Problem: Using the data beneath this instruction, retype only the lines from the one that contains "Reconstruct this image" down to the one that contains "COL = scene.collection", both included, exactly as they appear.

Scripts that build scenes
+---+

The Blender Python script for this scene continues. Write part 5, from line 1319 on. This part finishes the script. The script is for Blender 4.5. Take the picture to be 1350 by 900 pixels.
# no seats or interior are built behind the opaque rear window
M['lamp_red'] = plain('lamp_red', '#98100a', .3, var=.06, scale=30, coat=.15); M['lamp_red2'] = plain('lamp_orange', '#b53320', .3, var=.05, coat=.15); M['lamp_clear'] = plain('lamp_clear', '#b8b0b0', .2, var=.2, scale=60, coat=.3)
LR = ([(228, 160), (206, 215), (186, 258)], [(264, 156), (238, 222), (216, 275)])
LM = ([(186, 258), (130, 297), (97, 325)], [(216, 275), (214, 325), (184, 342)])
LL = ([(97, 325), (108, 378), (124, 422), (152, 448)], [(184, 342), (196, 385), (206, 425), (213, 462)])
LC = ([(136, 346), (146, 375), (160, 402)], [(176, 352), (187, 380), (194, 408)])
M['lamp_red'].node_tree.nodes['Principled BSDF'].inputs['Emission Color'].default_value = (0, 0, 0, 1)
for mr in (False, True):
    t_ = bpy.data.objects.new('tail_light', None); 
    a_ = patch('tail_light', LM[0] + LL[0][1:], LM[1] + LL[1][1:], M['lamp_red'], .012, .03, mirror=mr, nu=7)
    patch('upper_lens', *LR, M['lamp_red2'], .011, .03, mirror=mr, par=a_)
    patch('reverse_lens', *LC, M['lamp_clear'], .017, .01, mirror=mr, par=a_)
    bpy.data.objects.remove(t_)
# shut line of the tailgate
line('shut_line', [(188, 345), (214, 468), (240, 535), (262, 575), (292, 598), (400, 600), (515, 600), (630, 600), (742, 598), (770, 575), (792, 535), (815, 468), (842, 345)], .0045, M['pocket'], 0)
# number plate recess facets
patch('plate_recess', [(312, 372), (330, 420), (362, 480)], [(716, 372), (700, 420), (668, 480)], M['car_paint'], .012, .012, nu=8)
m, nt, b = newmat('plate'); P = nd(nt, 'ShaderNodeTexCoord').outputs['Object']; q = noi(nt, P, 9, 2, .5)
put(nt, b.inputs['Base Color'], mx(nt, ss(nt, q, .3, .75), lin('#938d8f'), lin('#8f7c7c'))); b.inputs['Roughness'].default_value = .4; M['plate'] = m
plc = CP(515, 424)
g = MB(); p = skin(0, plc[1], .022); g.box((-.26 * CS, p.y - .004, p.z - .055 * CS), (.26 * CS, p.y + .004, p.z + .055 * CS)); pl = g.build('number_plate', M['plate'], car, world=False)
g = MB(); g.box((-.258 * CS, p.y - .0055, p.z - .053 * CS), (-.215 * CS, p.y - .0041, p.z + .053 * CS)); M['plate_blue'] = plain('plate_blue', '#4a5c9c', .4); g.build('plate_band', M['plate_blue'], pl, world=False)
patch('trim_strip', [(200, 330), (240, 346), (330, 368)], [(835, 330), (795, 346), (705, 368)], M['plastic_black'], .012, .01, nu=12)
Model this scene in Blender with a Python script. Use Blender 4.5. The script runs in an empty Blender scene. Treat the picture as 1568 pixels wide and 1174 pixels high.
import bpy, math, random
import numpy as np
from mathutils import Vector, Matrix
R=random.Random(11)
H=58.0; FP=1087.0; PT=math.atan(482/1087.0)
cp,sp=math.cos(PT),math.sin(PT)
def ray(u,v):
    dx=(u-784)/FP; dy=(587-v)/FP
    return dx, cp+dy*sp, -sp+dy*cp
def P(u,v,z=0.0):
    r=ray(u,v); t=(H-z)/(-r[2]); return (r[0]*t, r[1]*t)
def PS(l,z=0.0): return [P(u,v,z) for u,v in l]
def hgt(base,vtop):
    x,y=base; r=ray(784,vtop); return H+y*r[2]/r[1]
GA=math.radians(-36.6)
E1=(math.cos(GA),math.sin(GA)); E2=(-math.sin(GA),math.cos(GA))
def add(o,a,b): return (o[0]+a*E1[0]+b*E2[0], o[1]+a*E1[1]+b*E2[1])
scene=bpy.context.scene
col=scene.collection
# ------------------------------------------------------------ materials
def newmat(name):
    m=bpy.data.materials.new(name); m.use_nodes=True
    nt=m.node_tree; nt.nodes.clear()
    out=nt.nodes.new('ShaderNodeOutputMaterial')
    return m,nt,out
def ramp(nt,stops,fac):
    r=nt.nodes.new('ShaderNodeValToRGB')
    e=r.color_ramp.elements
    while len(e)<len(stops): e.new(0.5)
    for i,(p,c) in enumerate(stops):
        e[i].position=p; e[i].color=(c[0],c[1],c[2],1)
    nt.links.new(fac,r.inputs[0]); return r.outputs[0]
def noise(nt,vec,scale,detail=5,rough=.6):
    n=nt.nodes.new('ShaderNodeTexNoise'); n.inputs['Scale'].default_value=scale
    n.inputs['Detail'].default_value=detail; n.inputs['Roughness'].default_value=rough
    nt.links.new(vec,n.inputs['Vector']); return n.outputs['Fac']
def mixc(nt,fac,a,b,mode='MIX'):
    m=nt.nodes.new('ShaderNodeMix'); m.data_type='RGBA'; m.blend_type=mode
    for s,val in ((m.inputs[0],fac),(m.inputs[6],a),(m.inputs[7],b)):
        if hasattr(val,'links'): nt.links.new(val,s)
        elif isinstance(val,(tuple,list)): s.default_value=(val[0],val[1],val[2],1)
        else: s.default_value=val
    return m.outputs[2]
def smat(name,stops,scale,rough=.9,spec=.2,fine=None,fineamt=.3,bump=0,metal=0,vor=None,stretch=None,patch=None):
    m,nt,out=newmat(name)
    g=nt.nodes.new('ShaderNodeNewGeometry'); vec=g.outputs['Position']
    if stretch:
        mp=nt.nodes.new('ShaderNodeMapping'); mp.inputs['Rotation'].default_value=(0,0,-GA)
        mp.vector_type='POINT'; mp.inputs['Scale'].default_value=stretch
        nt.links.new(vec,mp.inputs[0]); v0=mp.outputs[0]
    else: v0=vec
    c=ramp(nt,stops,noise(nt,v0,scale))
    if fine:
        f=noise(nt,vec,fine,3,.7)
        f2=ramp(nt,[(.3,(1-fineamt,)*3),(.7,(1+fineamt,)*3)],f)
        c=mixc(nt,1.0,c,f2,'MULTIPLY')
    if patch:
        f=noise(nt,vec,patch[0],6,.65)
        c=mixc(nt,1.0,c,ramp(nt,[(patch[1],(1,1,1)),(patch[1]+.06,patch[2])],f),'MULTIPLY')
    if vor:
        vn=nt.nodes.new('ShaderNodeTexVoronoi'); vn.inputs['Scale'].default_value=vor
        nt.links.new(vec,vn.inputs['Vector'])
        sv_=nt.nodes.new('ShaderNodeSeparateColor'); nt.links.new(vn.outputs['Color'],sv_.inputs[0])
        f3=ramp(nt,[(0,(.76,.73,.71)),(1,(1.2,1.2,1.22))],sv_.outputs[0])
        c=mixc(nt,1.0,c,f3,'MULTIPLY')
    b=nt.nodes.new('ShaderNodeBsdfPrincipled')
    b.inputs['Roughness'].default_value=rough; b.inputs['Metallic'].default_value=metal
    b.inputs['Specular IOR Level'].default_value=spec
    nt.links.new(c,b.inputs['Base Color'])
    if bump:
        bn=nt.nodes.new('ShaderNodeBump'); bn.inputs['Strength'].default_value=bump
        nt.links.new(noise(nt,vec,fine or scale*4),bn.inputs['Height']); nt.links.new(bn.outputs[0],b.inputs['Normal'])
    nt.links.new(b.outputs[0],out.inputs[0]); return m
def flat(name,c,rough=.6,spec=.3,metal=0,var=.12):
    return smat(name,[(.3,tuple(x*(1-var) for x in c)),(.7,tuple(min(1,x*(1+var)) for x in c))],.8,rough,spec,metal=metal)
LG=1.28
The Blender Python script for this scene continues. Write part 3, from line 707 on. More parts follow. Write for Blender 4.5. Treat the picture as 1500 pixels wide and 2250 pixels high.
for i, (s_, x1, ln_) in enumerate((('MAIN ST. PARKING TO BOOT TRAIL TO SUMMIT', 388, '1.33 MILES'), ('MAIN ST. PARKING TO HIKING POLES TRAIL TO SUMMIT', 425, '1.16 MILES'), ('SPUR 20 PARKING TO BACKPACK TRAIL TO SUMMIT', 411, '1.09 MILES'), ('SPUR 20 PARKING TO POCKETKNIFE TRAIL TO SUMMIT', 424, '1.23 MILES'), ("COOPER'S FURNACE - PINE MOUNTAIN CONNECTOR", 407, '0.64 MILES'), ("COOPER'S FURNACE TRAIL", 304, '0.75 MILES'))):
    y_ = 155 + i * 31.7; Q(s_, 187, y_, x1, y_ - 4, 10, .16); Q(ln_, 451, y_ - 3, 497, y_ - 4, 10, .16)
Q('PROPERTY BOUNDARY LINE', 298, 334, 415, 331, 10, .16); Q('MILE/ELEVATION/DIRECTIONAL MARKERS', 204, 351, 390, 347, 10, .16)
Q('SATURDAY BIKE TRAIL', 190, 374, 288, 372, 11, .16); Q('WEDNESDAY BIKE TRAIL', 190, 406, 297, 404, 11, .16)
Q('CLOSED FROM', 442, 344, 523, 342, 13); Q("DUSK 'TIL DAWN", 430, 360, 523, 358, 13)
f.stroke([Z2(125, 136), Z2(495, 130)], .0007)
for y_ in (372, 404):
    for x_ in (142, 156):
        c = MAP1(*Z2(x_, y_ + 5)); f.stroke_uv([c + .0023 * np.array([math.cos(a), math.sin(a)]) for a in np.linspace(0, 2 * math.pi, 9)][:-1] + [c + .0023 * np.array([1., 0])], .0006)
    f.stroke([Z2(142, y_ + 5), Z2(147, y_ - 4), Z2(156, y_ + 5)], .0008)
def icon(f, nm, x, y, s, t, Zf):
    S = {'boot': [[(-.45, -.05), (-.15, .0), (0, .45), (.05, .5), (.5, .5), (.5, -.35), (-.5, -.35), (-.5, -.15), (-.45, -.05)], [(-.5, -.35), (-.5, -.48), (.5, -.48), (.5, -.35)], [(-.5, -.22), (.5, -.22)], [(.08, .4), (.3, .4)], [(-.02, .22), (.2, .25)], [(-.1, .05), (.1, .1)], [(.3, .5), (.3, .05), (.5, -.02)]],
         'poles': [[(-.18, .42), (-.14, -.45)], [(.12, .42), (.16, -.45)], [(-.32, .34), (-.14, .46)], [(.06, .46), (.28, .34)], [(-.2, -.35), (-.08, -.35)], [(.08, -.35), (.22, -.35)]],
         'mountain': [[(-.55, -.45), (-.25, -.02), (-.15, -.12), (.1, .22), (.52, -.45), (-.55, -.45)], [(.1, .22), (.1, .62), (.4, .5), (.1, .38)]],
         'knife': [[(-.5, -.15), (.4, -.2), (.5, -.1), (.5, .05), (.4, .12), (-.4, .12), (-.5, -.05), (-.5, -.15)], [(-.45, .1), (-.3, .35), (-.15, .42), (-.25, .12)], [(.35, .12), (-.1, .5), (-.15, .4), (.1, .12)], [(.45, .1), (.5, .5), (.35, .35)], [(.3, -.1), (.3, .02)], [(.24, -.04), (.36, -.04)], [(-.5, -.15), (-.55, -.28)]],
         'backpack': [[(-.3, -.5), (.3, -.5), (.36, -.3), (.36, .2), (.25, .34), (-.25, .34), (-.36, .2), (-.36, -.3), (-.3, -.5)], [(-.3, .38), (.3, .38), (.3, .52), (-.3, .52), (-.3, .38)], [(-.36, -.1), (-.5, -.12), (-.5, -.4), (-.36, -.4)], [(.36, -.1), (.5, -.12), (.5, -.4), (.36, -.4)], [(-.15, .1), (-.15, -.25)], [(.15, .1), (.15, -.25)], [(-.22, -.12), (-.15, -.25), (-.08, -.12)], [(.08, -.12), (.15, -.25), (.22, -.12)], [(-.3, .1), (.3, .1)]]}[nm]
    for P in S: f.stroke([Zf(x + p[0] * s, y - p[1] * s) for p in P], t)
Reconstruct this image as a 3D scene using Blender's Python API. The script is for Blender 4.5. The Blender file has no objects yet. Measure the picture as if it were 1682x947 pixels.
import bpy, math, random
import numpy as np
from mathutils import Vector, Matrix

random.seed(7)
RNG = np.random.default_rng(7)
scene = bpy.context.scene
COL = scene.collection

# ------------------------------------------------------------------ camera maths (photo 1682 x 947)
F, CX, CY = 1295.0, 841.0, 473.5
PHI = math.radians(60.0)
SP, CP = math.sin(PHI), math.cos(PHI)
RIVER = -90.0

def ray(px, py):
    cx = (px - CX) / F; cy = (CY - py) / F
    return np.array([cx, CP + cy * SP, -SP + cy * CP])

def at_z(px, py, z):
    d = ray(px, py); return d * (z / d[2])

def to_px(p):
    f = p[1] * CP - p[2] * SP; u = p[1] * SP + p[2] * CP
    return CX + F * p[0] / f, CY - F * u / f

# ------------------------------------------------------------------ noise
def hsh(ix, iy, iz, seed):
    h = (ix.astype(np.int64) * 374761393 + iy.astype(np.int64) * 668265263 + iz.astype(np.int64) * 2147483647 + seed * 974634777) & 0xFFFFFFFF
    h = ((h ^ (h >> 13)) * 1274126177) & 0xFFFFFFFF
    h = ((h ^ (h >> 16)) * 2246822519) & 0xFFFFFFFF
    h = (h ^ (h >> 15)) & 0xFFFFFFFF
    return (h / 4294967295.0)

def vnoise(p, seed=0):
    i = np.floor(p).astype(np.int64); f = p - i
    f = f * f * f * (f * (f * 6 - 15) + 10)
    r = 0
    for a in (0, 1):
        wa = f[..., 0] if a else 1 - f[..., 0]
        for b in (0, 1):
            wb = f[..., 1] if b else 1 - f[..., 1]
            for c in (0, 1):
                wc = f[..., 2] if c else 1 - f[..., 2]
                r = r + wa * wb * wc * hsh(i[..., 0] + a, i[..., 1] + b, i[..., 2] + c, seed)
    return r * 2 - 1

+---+

Written solution:
Reconstruct this image as a 3D scene using Blender's Python API. The script is for Blender 4.5. The Blender file has no objects yet. Measure the picture as if it were 1682x947 pixels.
import bpy, math, random
import numpy as np
from mathutils import Vector, Matrix

random.seed(7)
RNG = np.random.default_rng(7)
scene = bpy.context.scene
COL = scene.collection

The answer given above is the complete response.